▸ **DATASET CONTENT**:
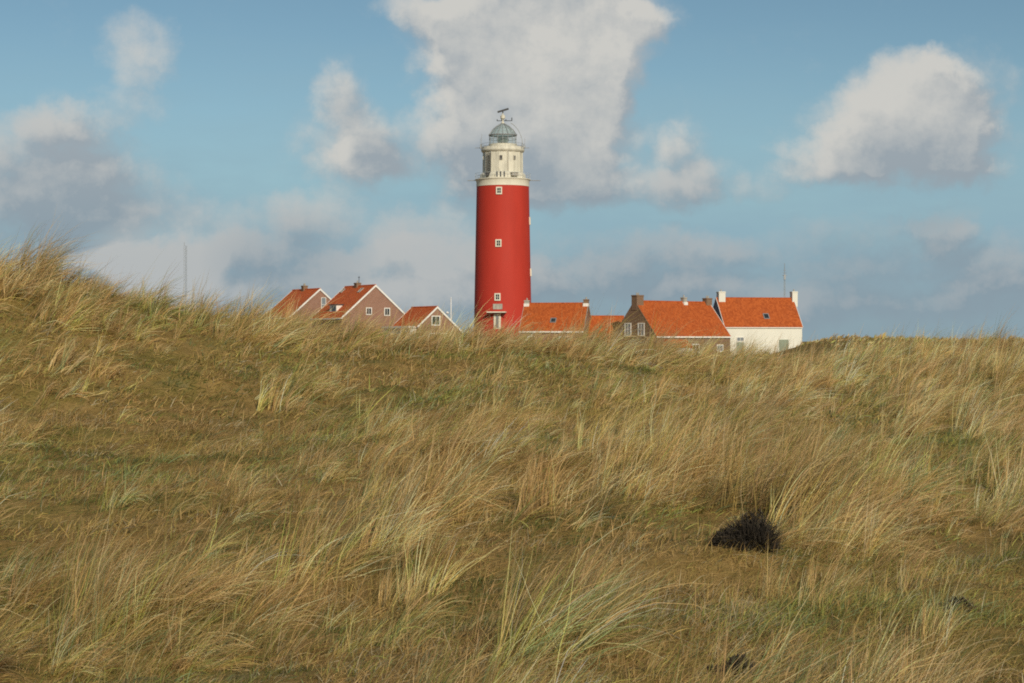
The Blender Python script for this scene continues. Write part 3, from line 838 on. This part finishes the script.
# lantern
r3 = 13.4*K
m = MB(); m.lathe([(r3+.1, zz(145.5)), (r3+.1, zz(144.3)), (r3+.16, zz(144.1)), (r3+.16, zz(143.7)), (r3-.1, zz(143.6))], 32); m.build('lantern_base', M['dingy'], LH, True)
m = MB(); m.lathe([(r3-.03, zz(143.7)), (r3-.03, zz(134.6))], 16, caps=False); lg = m.build('lantern_glass', M['lantern'], LH)
m = MB()
for i in range(16):
    a = i*2*math.pi/16; m.tube((r3*math.cos(a), r3*math.sin(a), zz(143.9)), (r3*math.cos(a), r3*math.sin(a), zz(134.4)), .05, 6)
m.ring(r3, zz(138.6), .04, 16)
m.ring(r3+.02, zz(134.6), .13, 32); m.build('glazing_bars', M['grey'], lg)
m = MB(); m.lathe([(.5, zz(143)), (.95, zz(141.5)), (1.1, zz(139)), (.95, zz(136.8)), (.5, zz(135.4))], 20); m.build('lens', M['lens'], LH, True)
m = MB(); m.tube((0, 0, zz(145)), (0, 0, zz(135)), .4, 12); m.build('lens_pedestal', M['grey'], LH)
prof = [(r3+.14, zz(134.4)), (r3*.93, zz(132.4)), (r3*.74, zz(129.2)), (r3*.5, zz(126.4)), (r3*.24, zz(124.3)), (.22, zz(123.4))]
m = MB(); m.lathe(prof, 16); dm = m.build('dome', M['dome'], LH)
m = MB()
for i in range(16):
    a = i*2*math.pi/16; m.path([((r+.02)*math.cos(a), (r+.02)*math.sin(a), z+.02) for r, z in prof], .055, 5)
for r, z in prof[1:4]: m.ring(r, z, .03, 16, 5)
m.build('dome_ribs', M['grey'], dm)
m = MB(); m.lathe([(.28, zz(123.6)), (.32, zz(122.6)), (.16, zz(121.8)), (.12, zz(119.6)), (.3, zz(118.9)), (.42, zz(118.2)), (.42, zz(115.6)), (.25, zz(114.8)), (.12, zz(114.2)), (.1, zz(111.2))], 14); m.build('vent_mast', M['dingy'], LH, True)
m = MB(); z = zz(120.6); m.tube((-1.05, 0, z), (1.65, -.1, z), .06); 
for x_, h_ in ((-1.0, .25), (-.2, .2), (.55, .25), (1.6, .55)): m.tube((x_, -.05, z), (x_, -.05, z+h_), .08)
m.build('crossarm', M['dark'], LH)
m = MB(); q = Matrix.Rotation(R(-17), 3, 'Y')
m.box(Vector((.05, 0, zz(110.2))), (2.05, .35, .30), q); m.tube((0, 0, zz(113.9)), (0, 0, zz(110.6)), .12); m.build('radar_antenna', M['dark'], LH, bevel=.03)
# curved dome ladder on the right, thin aerials on the upper rail
m = MB()
for oy in (-.22, .22):
    m.path([((r3+1.0)*math.sin(t)*1.0+.15, -.9+oy, zz(145)+(zz(121.5)-zz(145))*math.cos(t)) for t in np.linspace(R(92), R(22), 12)], .05, 5)
for t in np.linspace(R(90), R(24), 16):
    x_, z_ = (r3+1.0)*math.sin(t)+.15, zz(145)+(zz(121.5)-zz(145))*math.cos(t); m.tube((x_, -1.12, z_), (x_, -.68, z_), .025, 4)
m.build('dome_ladder', M['pale'], LH)
for a, h in ((R(200), 2.1), (R(188), 1.5), (R(-8), 1.4), (R(-30), 1.0)):
    x_, y_ = (r2+.34)*math.cos(a), (r2+.34)*math.sin(a); m = MB(); m.tube((x_, y_, zz(148)), (x_, y_, zz(148)+h+.6), .035, 5); m.build('rail_aerial', M['grey'], LH)
for a_, b_ in ((-r2-.3, -r2-1.3), (r2+.3, r2+1.1)):
    m = MB(); m.tube((a_, -.4, zz(146.2)), (b_, -.4, zz(146.2)), .05); m.build('rail_boom', M['grey'], LH)
for c_, s_ in (((-r2-.25, -.9, zz(145.2)), (.35, .35, .8)), ((r2+.2, -.9, zz(145.4)), (.4, .3, .4))):
    m = MB(); m.box(c_, s_); m.build('rail_lamp', M['grey'], LH, bevel=.04)

# ------------------------------------------------------------------ poles and masts
def vground(p): return float(height(p.x, p.y))
p = at(451, 298.6, 330); zg = vground(p)
fp = empty('flagpole', (p.x, p.y, zg)); tag(fp, 'slim white flagpole without a flag between the small gable house and the lighthouse', 'flagpole')
m = MB(); m.tube((0, 0, -.2), (0, 0, p.z-zg), .15, 10, .09); m.build('pole', M['flag'], fp, True)
m = MB(); m.lathe([(.02, p.z-zg), (.14, p.z-zg+.1), (.02, p.z-zg+.24)], 10); m.build('finial', M['flag'], fp, True)
p = at(447.4, 314, 322); zg = vground(p)
lp = empty('lamp_post', (p.x, p.y, zg)); tag(lp, 'short pale lamp post with a small white head beside the flagpole', 'lamp post')
m = MB(); m.tube((0, 0, -.2), (0, 0, p.z-zg), .06, 8, .045); m.build('pole', M['pale'], lp)
m = MB(); m.lathe([(.08, p.z-zg-.02), (.26, p.z-zg+.1), (.3, p.z-zg+.25), (.05, p.z-zg+.45)], 12); m.build('lamp_head', M['flag'], lp, True)
def lattice(name, px, ytop, D, w, label, mat, top=True):
    p = at(px, ytop, D); zg = vground(p); H = p.z-zg
    e = empty(name, (p.x, p.y, zg)); tag(e, label, 'mast')
    m = MB(); c = [Vector((w*math.cos(a), w*math.sin(a), 0)) for a in (R(-30), R(90), R(210))]
    n = int(H/(w*2.2)); r = w*.11
    for q in c: m.tube(q+Vector((0, 0, -.3)), q+Vector((0, 0, H)), r, 5)
    for k in range(n):
        z0, z1 = H*k/n, H*(k+1)/n
        for i in range(3):
            m.tube(c[i]+Vector((0, 0, z0)), c[(i+1) % 3]+Vector((0, 0, z1)), r*.55, 4); m.tube(c[i]+Vector((0, 0, z1)), c[(i+1) % 3]+Vector((0, 0, z1)), r*.55, 4)
    m.build('lattice_frame', mat, e)
    return e, H
e, H = lattice('lattice_mast', 185.5, 246, 620, .55, 'thin pale grey lattice mast rising beyond the left dune crest', flat('far_steel', (.36, .40, .44), .6))
m = MB(); m.tube((-.35, -.2, H), (-.35, -.2, H+1.2), .07); m.build('aerial', M['grey'], e)
e, H = lattice('radio_mast', 784.6, 276, 345, .16, 'slender grey radio mast with short side aerials behind the white cottage', flat('mast_steel', (.34, .35, .33), .6))
m = MB(); m.tube((0, 0, H-.3), (0, 0, H+2.3), .05)
for z_, l in ((H+.1, .42), (H+.55, .32), (H+1.0, .24)): m.tube((-l, 0, z_), (l, 0, z_), .04)
m.box((0, -.12, H-.2), (.35, .3, .9)); m.build('aerial', M['grey'], e)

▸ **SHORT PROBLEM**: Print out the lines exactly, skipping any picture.

▸ **RESPONSE TO THE EXERCISE**:
The Blender Python script for this scene continues. Write part 3, from line 838 on. This part finishes the script.
# lantern
r3 = 13.4*K
m = MB(); m.lathe([(r3+.1, zz(145.5)), (r3+.1, zz(144.3)), (r3+.16, zz(144.1)), (r3+.16, zz(143.7)), (r3-.1, zz(143.6))], 32); m.build('lantern_base', M['dingy'], LH, True)
m = MB(); m.lathe([(r3-.03, zz(143.7)), (r3-.03, zz(134.6))], 16, caps=False); lg = m.build('lantern_glass', M['lantern'], LH)
m = MB()
for i in range(16):
    a = i*2*math.pi/16; m.tube((r3*math.cos(a), r3*math.sin(a), zz(143.9)), (r3*math.cos(a), r3*math.sin(a), zz(134.4)), .05, 6)
m.ring(r3, zz(138.6), .04, 16)
m.ring(r3+.02, zz(134.6), .13, 32); m.build('glazing_bars', M['grey'], lg)
m = MB(); m.lathe([(.5, zz(143)), (.95, zz(141.5)), (1.1, zz(139)), (.95, zz(136.8)), (.5, zz(135.4))], 20); m.build('lens', M['lens'], LH, True)
m = MB(); m.tube((0, 0, zz(145)), (0, 0, zz(135)), .4, 12); m.build('lens_pedestal', M['grey'], LH)
prof = [(r3+.14, zz(134.4)), (r3*.93, zz(132.4)), (r3*.74, zz(129.2)), (r3*.5, zz(126.4)), (r3*.24, zz(124.3)), (.22, zz(123.4))]
m = MB(); m.lathe(prof, 16); dm = m.build('dome', M['dome'], LH)
m = MB()
for i in range(16):
    a = i*2*math.pi/16; m.path([((r+.02)*math.cos(a), (r+.02)*math.sin(a), z+.02) for r, z in prof], .055, 5)
for r, z in prof[1:4]: m.ring(r, z, .03, 16, 5)
m.build('dome_ribs', M['grey'], dm)
m = MB(); m.lathe([(.28, zz(123.6)), (.32, zz(122.6)), (.16, zz(121.8)), (.12, zz(119.6)), (.3, zz(118.9)), (.42, zz(118.2)), (.42, zz(115.6)), (.25, zz(114.8)), (.12, zz(114.2)), (.1, zz(111.2))], 14); m.build('vent_mast', M['dingy'], LH, True)
m = MB(); z = zz(120.6); m.tube((-1.05, 0, z), (1.65, -.1, z), .06); 
for x_, h_ in ((-1.0, .25), (-.2, .2), (.55, .25), (1.6, .55)): m.tube((x_, -.05, z), (x_, -.05, z+h_), .08)
m.build('crossarm', M['dark'], LH)
m = MB(); q = Matrix.Rotation(R(-17), 3, 'Y')
m.box(Vector((.05, 0, zz(110.2))), (2.05, .35, .30), q); m.tube((0, 0, zz(113.9)), (0, 0, zz(110.6)), .12); m.build('radar_antenna', M['dark'], LH, bevel=.03)
# curved dome ladder on the right, thin aerials on the upper rail
m = MB()
for oy in (-.22, .22):
    m.path([((r3+1.0)*math.sin(t)*1.0+.15, -.9+oy, zz(145)+(zz(121.5)-zz(145))*math.cos(t)) for t in np.linspace(R(92), R(22), 12)], .05, 5)
for t in np.linspace(R(90), R(24), 16):
    x_, z_ = (r3+1.0)*math.sin(t)+.15, zz(145)+(zz(121.5)-zz(145))*math.cos(t); m.tube((x_, -1.12, z_), (x_, -.68, z_), .025, 4)
m.build('dome_ladder', M['pale'], LH)
for a, h in ((R(200), 2.1), (R(188), 1.5), (R(-8), 1.4), (R(-30), 1.0)):
    x_, y_ = (r2+.34)*math.cos(a), (r2+.34)*math.sin(a); m = MB(); m.tube((x_, y_, zz(148)), (x_, y_, zz(148)+h+.6), .035, 5); m.build('rail_aerial', M['grey'], LH)
for a_, b_ in ((-r2-.3, -r2-1.3), (r2+.3, r2+1.1)):
    m = MB(); m.tube((a_, -.4, zz(146.2)), (b_, -.4, zz(146.2)), .05); m.build('rail_boom', M['grey'], LH)
for c_, s_ in (((-r2-.25, -.9, zz(145.2)), (.35, .35, .8)), ((r2+.2, -.9, zz(145.4)), (.4, .3, .4))):
    m = MB(); m.box(c_, s_); m.build('rail_lamp', M['grey'], LH, bevel=.04)

# ------------------------------------------------------------------ poles and masts
def vground(p): return float(height(p.x, p.y))
p = at(451, 298.6, 330); zg = vground(p)
fp = empty('flagpole', (p.x, p.y, zg)); tag(fp, 'slim white flagpole without a flag between the small gable house and the lighthouse', 'flagpole')
m = MB(); m.tube((0, 0, -.2), (0, 0, p.z-zg), .15, 10, .09); m.build('pole', M['flag'], fp, True)
m = MB(); m.lathe([(.02, p.z-zg), (.14, p.z-zg+.1), (.02, p.z-zg+.24)], 10); m.build('finial', M['flag'], fp, True)
p = at(447.4, 314, 322); zg = vground(p)
lp = empty('lamp_post', (p.x, p.y, zg)); tag(lp, 'short pale lamp post with a small white head beside the flagpole', 'lamp post')
m = MB(); m.tube((0, 0, -.2), (0, 0, p.z-zg), .06, 8, .045); m.build('pole', M['pale'], lp)
m = MB(); m.lathe([(.08, p.z-zg-.02), (.26, p.z-zg+.1), (.3, p.z-zg+.25), (.05, p.z-zg+.45)], 12); m.build('lamp_head', M['flag'], lp, True)
def lattice(name, px, ytop, D, w, label, mat, top=True):
    p = at(px, ytop, D); zg = vground(p); H = p.z-zg
    e = empty(name, (p.x, p.y, zg)); tag(e, label, 'mast')
    m = MB(); c = [Vector((w*math.cos(a), w*math.sin(a), 0)) for a in (R(-30), R(90), R(210))]
    n = int(H/(w*2.2)); r = w*.11
    for q in c: m.tube(q+Vector((0, 0, -.3)), q+Vector((0, 0, H)), r, 5)
    for k in range(n):
        z0, z1 = H*k/n, H*(k+1)/n
        for i in range(3):
            m.tube(c[i]+Vector((0, 0, z0)), c[(i+1) % 3]+Vector((0, 0, z1)), r*.55, 4); m.tube(c[i]+Vector((0, 0, z1)), c[(i+1) % 3]+Vector((0, 0, z1)), r*.55, 4)
    m.build('lattice_frame', mat, e)
    return e, H
e, H = lattice('lattice_mast', 185.5, 246, 620, .55, 'thin pale grey lattice mast rising beyond the left dune crest', flat('far_steel', (.36, .40, .44), .6))
m = MB(); m.tube((-.35, -.2, H), (-.35, -.2, H+1.2), .07); m.build('aerial', M['grey'], e)
e, H = lattice('radio_mast', 784.6, 276, 345, .16, 'slender grey radio mast with short side aerials behind the white cottage', flat('mast_steel', (.34, .35, .33), .6))
m = MB(); m.tube((0, 0, H-.3), (0, 0, H+2.3), .05)
for z_, l in ((H+.1, .42), (H+.55, .32), (H+1.0, .24)): m.tube((-l, 0, z_), (l, 0, z_), .04)
m.box((0, -.12, H-.2), (.35, .3, .9)); m.build('aerial', M['grey'], e)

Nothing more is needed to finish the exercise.